*Brief*: The listing must be reproduced in full, exactly as it stands.

*Given information*:
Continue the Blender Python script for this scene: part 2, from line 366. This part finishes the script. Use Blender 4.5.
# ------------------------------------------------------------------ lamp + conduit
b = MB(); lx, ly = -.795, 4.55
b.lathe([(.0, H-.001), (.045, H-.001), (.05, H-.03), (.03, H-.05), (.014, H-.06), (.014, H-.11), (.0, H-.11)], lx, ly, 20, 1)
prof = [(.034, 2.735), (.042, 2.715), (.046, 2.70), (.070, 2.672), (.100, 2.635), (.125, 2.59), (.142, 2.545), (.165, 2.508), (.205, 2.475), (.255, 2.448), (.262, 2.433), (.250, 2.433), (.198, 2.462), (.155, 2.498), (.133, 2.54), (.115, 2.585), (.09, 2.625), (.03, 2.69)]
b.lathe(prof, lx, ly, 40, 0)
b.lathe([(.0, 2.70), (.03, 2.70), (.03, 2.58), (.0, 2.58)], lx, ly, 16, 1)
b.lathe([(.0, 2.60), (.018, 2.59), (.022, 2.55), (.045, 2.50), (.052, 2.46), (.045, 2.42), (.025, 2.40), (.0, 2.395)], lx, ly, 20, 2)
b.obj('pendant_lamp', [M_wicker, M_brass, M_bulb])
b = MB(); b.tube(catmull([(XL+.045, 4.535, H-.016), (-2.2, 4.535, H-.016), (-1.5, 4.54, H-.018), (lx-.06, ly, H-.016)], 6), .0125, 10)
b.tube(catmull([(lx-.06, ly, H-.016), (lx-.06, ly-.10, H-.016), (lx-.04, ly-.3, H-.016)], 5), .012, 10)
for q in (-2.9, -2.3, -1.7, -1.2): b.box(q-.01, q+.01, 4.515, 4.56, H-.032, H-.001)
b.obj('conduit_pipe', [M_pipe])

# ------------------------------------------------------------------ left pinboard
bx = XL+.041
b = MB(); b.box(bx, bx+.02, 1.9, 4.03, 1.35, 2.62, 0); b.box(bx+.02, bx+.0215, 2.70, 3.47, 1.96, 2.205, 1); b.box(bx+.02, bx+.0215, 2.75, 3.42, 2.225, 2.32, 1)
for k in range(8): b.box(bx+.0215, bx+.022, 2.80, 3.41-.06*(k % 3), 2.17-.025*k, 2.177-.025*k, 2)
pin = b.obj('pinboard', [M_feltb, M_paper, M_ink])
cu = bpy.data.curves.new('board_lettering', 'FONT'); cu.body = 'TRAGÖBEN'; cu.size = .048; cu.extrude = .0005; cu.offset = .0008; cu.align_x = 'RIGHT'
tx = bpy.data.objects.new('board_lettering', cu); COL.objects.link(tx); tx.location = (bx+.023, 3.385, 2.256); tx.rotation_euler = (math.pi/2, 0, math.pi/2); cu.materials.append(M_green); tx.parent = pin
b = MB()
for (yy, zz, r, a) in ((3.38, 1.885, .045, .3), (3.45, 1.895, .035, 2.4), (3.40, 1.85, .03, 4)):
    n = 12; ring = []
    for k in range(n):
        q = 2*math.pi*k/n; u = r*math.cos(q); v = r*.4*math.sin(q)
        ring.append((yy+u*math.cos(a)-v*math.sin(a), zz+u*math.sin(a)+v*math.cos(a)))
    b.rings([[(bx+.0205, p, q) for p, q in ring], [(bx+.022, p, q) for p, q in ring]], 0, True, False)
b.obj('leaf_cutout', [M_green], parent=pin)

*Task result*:
Continue the Blender Python script for this scene: part 2, from line 366. This part finishes the script. Use Blender 4.5.
# ------------------------------------------------------------------ lamp + conduit
b = MB(); lx, ly = -.795, 4.55
b.lathe([(.0, H-.001), (.045, H-.001), (.05, H-.03), (.03, H-.05), (.014, H-.06), (.014, H-.11), (.0, H-.11)], lx, ly, 20, 1)
prof = [(.034, 2.735), (.042, 2.715), (.046, 2.70), (.070, 2.672), (.100, 2.635), (.125, 2.59), (.142, 2.545), (.165, 2.508), (.205, 2.475), (.255, 2.448), (.262, 2.433), (.250, 2.433), (.198, 2.462), (.155, 2.498), (.133, 2.54), (.115, 2.585), (.09, 2.625), (.03, 2.69)]
b.lathe(prof, lx, ly, 40, 0)
b.lathe([(.0, 2.70), (.03, 2.70), (.03, 2.58), (.0, 2.58)], lx, ly, 16, 1)
b.lathe([(.0, 2.60), (.018, 2.59), (.022, 2.55), (.045, 2.50), (.052, 2.46), (.045, 2.42), (.025, 2.40), (.0, 2.395)], lx, ly, 20, 2)
b.obj('pendant_lamp', [M_wicker, M_brass, M_bulb])
b = MB(); b.tube(catmull([(XL+.045, 4.535, H-.016), (-2.2, 4.535, H-.016), (-1.5, 4.54, H-.018), (lx-.06, ly, H-.016)], 6), .0125, 10)
b.tube(catmull([(lx-.06, ly, H-.016), (lx-.06, ly-.10, H-.016), (lx-.04, ly-.3, H-.016)], 5), .012, 10)
for q in (-2.9, -2.3, -1.7, -1.2): b.box(q-.01, q+.01, 4.515, 4.56, H-.032, H-.001)
b.obj('conduit_pipe', [M_pipe])

# ------------------------------------------------------------------ left pinboard
bx = XL+.041
b = MB(); b.box(bx, bx+.02, 1.9, 4.03, 1.35, 2.62, 0); b.box(bx+.02, bx+.0215, 2.70, 3.47, 1.96, 2.205, 1); b.box(bx+.02, bx+.0215, 2.75, 3.42, 2.225, 2.32, 1)
for k in range(8): b.box(bx+.0215, bx+.022, 2.80, 3.41-.06*(k % 3), 2.17-.025*k, 2.177-.025*k, 2)
pin = b.obj('pinboard', [M_feltb, M_paper, M_ink])
cu = bpy.data.curves.new('board_lettering', 'FONT'); cu.body = 'TRAGÖBEN'; cu.size = .048; cu.extrude = .0005; cu.offset = .0008; cu.align_x = 'RIGHT'
tx = bpy.data.objects.new('board_lettering', cu); COL.objects.link(tx); tx.location = (bx+.023, 3.385, 2.256); tx.rotation_euler = (math.pi/2, 0, math.pi/2); cu.materials.append(M_green); tx.parent = pin
b = MB()
for (yy, zz, r, a) in ((3.38, 1.885, .045, .3), (3.45, 1.895, .035, 2.4), (3.40, 1.85, .03, 4)):
    n = 12; ring = []
    for k in range(n):
        q = 2*math.pi*k/n; u = r*math.cos(q); v = r*.4*math.sin(q)
        ring.append((yy+u*math.cos(a)-v*math.sin(a), zz+u*math.sin(a)+v*math.cos(a)))
    b.rings([[(bx+.0205, p, q) for p, q in ring], [(bx+.022, p, q) for p, q in ring]], 0, True, False)
b.obj('leaf_cutout', [M_green], parent=pin)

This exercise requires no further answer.